元々マシューズの作品はカントリー色も強かったりするアメリカン志向なサウンドではあったのですが
バックの楽器の音やヴォーカルに程よい湿り気と陰影があって英国的な雰囲気も感じる事ができました。
ところが本作は ジャケットの風景の如くすべてがカラッと乾いた音に響くのですよ。
これはカラッとした気候の米国西海岸録音だからかなぁ。 そのような独自の空気感があるっていうのは
それはそれで凄い事だけれども この乾き具合いは僕の趣味とはちょっと違いますねぇ。

またヴォーカルもソウルフルな歌い回しをしたりして いつもの彼の控え目なヴォーカルの魅力も半減だし
日本盤の中古LPが売っていたら 100円コーナーに平気で入っていそうなカス盤臭も香るアルバムです。
確かにこの内容じゃCD化されても話題にならねぇよなぁ・・・と話題になっていない事に納得の1枚です。
これは今後めったに聴かなくなってしまいそうなアルバムだけど 聴いていて嘔吐してしまう程悪くは無いし
これで1970年代のマシューズのソロ作は全部手元に揃ったようなので 購入して まあ良かったのかな。

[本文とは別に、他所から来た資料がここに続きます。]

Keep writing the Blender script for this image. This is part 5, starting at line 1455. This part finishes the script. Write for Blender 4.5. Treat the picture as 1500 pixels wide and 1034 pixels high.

ボーナス曲7曲入りで前項のアンドウェラ・ドーリムで指摘した深刻なボーナス曲不足は解消されました。
このボーナス曲は音のこもったリハーサル・テイクで 本編と同様にサキソフォーンが活躍しています。
そして解説のコピー用紙にはまたまたマシューズ本人へのインタビューが潰れた文字で載っていますよー。

マシューズ関連作品レヴュー
「Matthews' Southern Comfot」・・・第6号 2000/2/21 遂に登場英国フォーク最重要バンド
「Scion」・・・第71号 2003/7/5 英国爽やかサウンドで涼しくなってみせるぜ
「If You Saw Thro' My Eyes」・・・第99号 2005/5/10 新品を買うか中古を買うか、さあ見極めろ!



さて ここまでヴィニール・ジャパン社のCDが話題にならない理由を考えて あまりにも的確な事を言っている
自分の分析力の高さに関心しています。 この高い分析力があるとヘッドハンティングされちゃうかも。
やべっ! 最高顧問として迎え入れられちゃうかも知れないなぁ。 心構えをしておかないと・・・ドキドキ。